--- Begin Source records ---

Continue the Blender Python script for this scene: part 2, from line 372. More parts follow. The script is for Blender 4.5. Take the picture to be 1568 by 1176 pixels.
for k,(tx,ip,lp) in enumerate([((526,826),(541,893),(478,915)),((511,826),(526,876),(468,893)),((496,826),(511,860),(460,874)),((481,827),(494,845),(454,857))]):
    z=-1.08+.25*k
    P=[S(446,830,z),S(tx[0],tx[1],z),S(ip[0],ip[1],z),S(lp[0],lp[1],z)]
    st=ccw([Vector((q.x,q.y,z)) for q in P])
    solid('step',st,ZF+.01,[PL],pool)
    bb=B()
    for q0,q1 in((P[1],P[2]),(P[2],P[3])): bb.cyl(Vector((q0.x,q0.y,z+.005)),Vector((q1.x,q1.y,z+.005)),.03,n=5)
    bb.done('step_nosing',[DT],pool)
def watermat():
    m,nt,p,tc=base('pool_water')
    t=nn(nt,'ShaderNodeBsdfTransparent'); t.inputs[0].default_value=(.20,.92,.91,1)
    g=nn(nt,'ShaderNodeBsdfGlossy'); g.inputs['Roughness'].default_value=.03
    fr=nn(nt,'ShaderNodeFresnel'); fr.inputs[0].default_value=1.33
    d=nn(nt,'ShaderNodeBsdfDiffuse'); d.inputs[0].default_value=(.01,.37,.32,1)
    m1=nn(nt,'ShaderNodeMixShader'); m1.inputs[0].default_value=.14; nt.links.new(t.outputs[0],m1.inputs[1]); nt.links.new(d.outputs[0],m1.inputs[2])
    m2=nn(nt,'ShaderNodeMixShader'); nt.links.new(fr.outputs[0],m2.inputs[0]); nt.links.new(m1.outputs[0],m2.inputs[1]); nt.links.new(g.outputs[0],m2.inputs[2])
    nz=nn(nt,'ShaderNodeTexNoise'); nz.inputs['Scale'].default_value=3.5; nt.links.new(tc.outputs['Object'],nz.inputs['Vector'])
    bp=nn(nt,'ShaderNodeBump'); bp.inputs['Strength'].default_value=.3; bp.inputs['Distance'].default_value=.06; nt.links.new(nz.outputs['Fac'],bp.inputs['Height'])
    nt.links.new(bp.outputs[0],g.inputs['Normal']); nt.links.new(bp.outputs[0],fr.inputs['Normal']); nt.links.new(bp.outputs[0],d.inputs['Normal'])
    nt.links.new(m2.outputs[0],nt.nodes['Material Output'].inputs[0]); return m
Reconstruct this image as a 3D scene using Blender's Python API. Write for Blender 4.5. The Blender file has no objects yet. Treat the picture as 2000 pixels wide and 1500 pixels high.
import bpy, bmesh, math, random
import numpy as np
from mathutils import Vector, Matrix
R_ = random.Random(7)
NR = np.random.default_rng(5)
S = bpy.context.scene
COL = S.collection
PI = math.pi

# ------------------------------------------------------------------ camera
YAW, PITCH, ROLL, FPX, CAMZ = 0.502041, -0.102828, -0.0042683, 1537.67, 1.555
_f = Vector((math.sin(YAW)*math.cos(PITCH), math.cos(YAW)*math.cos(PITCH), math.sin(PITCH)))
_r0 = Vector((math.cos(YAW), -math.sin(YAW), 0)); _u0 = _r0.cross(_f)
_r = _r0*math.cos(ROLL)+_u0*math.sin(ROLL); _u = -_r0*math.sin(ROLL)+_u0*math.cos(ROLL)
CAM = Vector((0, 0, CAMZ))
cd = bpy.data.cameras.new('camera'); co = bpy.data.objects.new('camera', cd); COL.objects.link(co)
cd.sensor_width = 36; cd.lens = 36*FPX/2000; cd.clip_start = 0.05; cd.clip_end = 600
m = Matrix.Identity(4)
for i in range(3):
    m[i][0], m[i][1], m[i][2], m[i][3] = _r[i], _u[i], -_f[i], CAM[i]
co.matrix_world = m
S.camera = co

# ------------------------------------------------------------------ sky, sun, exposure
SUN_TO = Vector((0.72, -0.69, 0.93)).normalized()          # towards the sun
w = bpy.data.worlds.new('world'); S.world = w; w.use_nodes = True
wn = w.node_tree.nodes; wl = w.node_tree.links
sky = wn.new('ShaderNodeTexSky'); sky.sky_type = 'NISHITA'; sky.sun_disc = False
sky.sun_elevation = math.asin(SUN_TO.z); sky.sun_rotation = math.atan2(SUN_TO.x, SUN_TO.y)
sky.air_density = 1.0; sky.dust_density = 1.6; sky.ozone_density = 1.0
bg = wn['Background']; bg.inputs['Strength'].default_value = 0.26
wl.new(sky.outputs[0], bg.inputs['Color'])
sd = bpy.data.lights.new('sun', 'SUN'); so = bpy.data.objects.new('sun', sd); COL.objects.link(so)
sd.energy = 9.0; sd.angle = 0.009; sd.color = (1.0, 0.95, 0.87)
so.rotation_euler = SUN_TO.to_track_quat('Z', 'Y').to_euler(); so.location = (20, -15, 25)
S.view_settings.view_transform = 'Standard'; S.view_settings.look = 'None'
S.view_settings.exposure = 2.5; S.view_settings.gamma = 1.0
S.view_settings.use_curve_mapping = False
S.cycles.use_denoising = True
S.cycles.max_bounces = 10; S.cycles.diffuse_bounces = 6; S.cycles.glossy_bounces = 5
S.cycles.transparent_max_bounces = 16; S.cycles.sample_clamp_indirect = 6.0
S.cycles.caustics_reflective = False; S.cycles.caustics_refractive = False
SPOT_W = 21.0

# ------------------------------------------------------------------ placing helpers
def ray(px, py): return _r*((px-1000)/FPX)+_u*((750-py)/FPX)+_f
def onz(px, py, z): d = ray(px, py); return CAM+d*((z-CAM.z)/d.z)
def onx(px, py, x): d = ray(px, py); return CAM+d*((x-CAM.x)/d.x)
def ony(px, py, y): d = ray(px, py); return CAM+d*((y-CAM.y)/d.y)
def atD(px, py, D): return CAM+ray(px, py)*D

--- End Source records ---

Repeat the material from above exactly, word for word.

■ Result below
Continue the Blender Python script for this scene: part 2, from line 372. More parts follow. The script is for Blender 4.5. Take the picture to be 1568 by 1176 pixels.
for k,(tx,ip,lp) in enumerate([((526,826),(541,893),(478,915)),((511,826),(526,876),(468,893)),((496,826),(511,860),(460,874)),((481,827),(494,845),(454,857))]):
    z=-1.08+.25*k
    P=[S(446,830,z),S(tx[0],tx[1],z),S(ip[0],ip[1],z),S(lp[0],lp[1],z)]
    st=ccw([Vector((q.x,q.y,z)) for q in P])
    solid('step',st,ZF+.01,[PL],pool)
    bb=B()
    for q0,q1 in((P[1],P[2]),(P[2],P[3])): bb.cyl(Vector((q0.x,q0.y,z+.005)),Vector((q1.x,q1.y,z+.005)),.03,n=5)
    bb.done('step_nosing',[DT],pool)
def watermat():
    m,nt,p,tc=base('pool_water')
    t=nn(nt,'ShaderNodeBsdfTransparent'); t.inputs[0].default_value=(.20,.92,.91,1)
    g=nn(nt,'ShaderNodeBsdfGlossy'); g.inputs['Roughness'].default_value=.03
    fr=nn(nt,'ShaderNodeFresnel'); fr.inputs[0].default_value=1.33
    d=nn(nt,'ShaderNodeBsdfDiffuse'); d.inputs[0].default_value=(.01,.37,.32,1)
    m1=nn(nt,'ShaderNodeMixShader'); m1.inputs[0].default_value=.14; nt.links.new(t.outputs[0],m1.inputs[1]); nt.links.new(d.outputs[0],m1.inputs[2])
    m2=nn(nt,'ShaderNodeMixShader'); nt.links.new(fr.outputs[0],m2.inputs[0]); nt.links.new(m1.outputs[0],m2.inputs[1]); nt.links.new(g.outputs[0],m2.inputs[2])
    nz=nn(nt,'ShaderNodeTexNoise'); nz.inputs['Scale'].default_value=3.5; nt.links.new(tc.outputs['Object'],nz.inputs['Vector'])
    bp=nn(nt,'ShaderNodeBump'); bp.inputs['Strength'].default_value=.3; bp.inputs['Distance'].default_value=.06; nt.links.new(nz.outputs['Fac'],bp.inputs['Height'])
    nt.links.new(bp.outputs[0],g.inputs['Normal']); nt.links.new(bp.outputs[0],fr.inputs['Normal']); nt.links.new(bp.outputs[0],d.inputs['Normal'])
    nt.links.new(m2.outputs[0],nt.nodes['Material Output'].inputs[0]); return m
Reconstruct this image as a 3D scene using Blender's Python API. Write for Blender 4.5. The Blender file has no objects yet. Treat the picture as 2000 pixels wide and 1500 pixels high.
import bpy, bmesh, math, random
import numpy as np
from mathutils import Vector, Matrix
R_ = random.Random(7)
NR = np.random.default_rng(5)
S = bpy.context.scene
COL = S.collection
PI = math.pi

# ------------------------------------------------------------------ camera
YAW, PITCH, ROLL, FPX, CAMZ = 0.502041, -0.102828, -0.0042683, 1537.67, 1.555
_f = Vector((math.sin(YAW)*math.cos(PITCH), math.cos(YAW)*math.cos(PITCH), math.sin(PITCH)))
_r0 = Vector((math.cos(YAW), -math.sin(YAW), 0)); _u0 = _r0.cross(_f)
_r = _r0*math.cos(ROLL)+_u0*math.sin(ROLL); _u = -_r0*math.sin(ROLL)+_u0*math.cos(ROLL)
CAM = Vector((0, 0, CAMZ))
cd = bpy.data.cameras.new('camera'); co = bpy.data.objects.new('camera', cd); COL.objects.link(co)
cd.sensor_width = 36; cd.lens = 36*FPX/2000; cd.clip_start = 0.05; cd.clip_end = 600
m = Matrix.Identity(4)
for i in range(3):
    m[i][0], m[i][1], m[i][2], m[i][3] = _r[i], _u[i], -_f[i], CAM[i]
co.matrix_world = m
S.camera = co

# ------------------------------------------------------------------ sky, sun, exposure
SUN_TO = Vector((0.72, -0.69, 0.93)).normalized()          # towards the sun
w = bpy.data.worlds.new('world'); S.world = w; w.use_nodes = True
wn = w.node_tree.nodes; wl = w.node_tree.links
sky = wn.new('ShaderNodeTexSky'); sky.sky_type = 'NISHITA'; sky.sun_disc = False
sky.sun_elevation = math.asin(SUN_TO.z); sky.sun_rotation = math.atan2(SUN_TO.x, SUN_TO.y)
sky.air_density = 1.0; sky.dust_density = 1.6; sky.ozone_density = 1.0
bg = wn['Background']; bg.inputs['Strength'].default_value = 0.26
wl.new(sky.outputs[0], bg.inputs['Color'])
sd = bpy.data.lights.new('sun', 'SUN'); so = bpy.data.objects.new('sun', sd); COL.objects.link(so)
sd.energy = 9.0; sd.angle = 0.009; sd.color = (1.0, 0.95, 0.87)
so.rotation_euler = SUN_TO.to_track_quat('Z', 'Y').to_euler(); so.location = (20, -15, 25)
S.view_settings.view_transform = 'Standard'; S.view_settings.look = 'None'
S.view_settings.exposure = 2.5; S.view_settings.gamma = 1.0
S.view_settings.use_curve_mapping = False
S.cycles.use_denoising = True
S.cycles.max_bounces = 10; S.cycles.diffuse_bounces = 6; S.cycles.glossy_bounces = 5
S.cycles.transparent_max_bounces = 16; S.cycles.sample_clamp_indirect = 6.0
S.cycles.caustics_reflective = False; S.cycles.caustics_refractive = False
SPOT_W = 21.0

# ------------------------------------------------------------------ placing helpers
def ray(px, py): return _r*((px-1000)/FPX)+_u*((750-py)/FPX)+_f
def onz(px, py, z): d = ray(px, py); return CAM+d*((z-CAM.z)/d.z)
def onx(px, py, x): d = ray(px, py); return CAM+d*((x-CAM.x)/d.x)
def ony(px, py, y): d = ray(px, py); return CAM+d*((y-CAM.y)/d.y)
def atD(px, py, D): return CAM+ray(px, py)*D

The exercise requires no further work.